Оружейная палата сегодня — это огромное, все в замысловатом орнаменте здание, примкнувшее к Большому Кремлевскому дворцу. Музей известный, поражающий своим богатством.

Но не говоря о том, что его нынешние помещения совсем-совсем молоды — им недавно исполнилось 100 лет, само понятие Оружейной палаты в русской истории с ними в общем никак не связано.
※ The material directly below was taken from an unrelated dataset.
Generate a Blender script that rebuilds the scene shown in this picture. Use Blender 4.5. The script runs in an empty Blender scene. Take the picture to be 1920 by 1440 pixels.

Еще в XVI в. появилось при царском дворе звание оружничего — боярина, ведавшего царским оружием, а вместе с ним и палата, где это оружие хранилось. Но из кладовой палата очень скоро превратилась в мастерскую. Появились в ней оружейники, кузнецы, чеканщики, златописцы, ювелиры, золотых и серебряных дел мастера — все, кто имел хоть какое-нибудь отношение к изготовлению оружия. За ними потянулись художники, тогда еще только иконописцы, — надо было расписывать знамена, стяги, походные палатки, потом переписчики книг, миниатюристы, наконец плотники, каменных дел мастера, строители.

А раз мастера были под рукой, их все чаще занимали работами для царского обихода. Чем пышнее становился царский быт, тем больше появлялось специальностей в палате. Просили о такой же помощи другие города и даже иноземные правители. Не было сколько-нибудь большой работы в государстве, в которой бы палата не участвовала. Имела она свой немалый штат мастеров, имела и подробнейшие сведения о местных — «городовых» ремесленниках и иконописцах. В случае надобности ничего не стоило вызвать их из самых далеких уголков. Новгород и Устюг Великий, Александрова слобода (нынешний Александров) и Кострома, Псков и Ярославль, Переяславль-Залесский и Нижний Новгород были для нее одинаково доступны. За явку художников в столицу головой отвечали воеводы. Волей-неволей мастерам приходилось ехать. Хоть платила палата щедро, не каждому хотелось оставлять дом, семью, собственные заказы. «Терпела» на том, по тогдашнему выражению, местная работа, но взамен приходило признание. В Москве художник получал аттестацию по своим способностям и умению, и это принималось во внимание во всем государстве, куда бы ни попал мастер.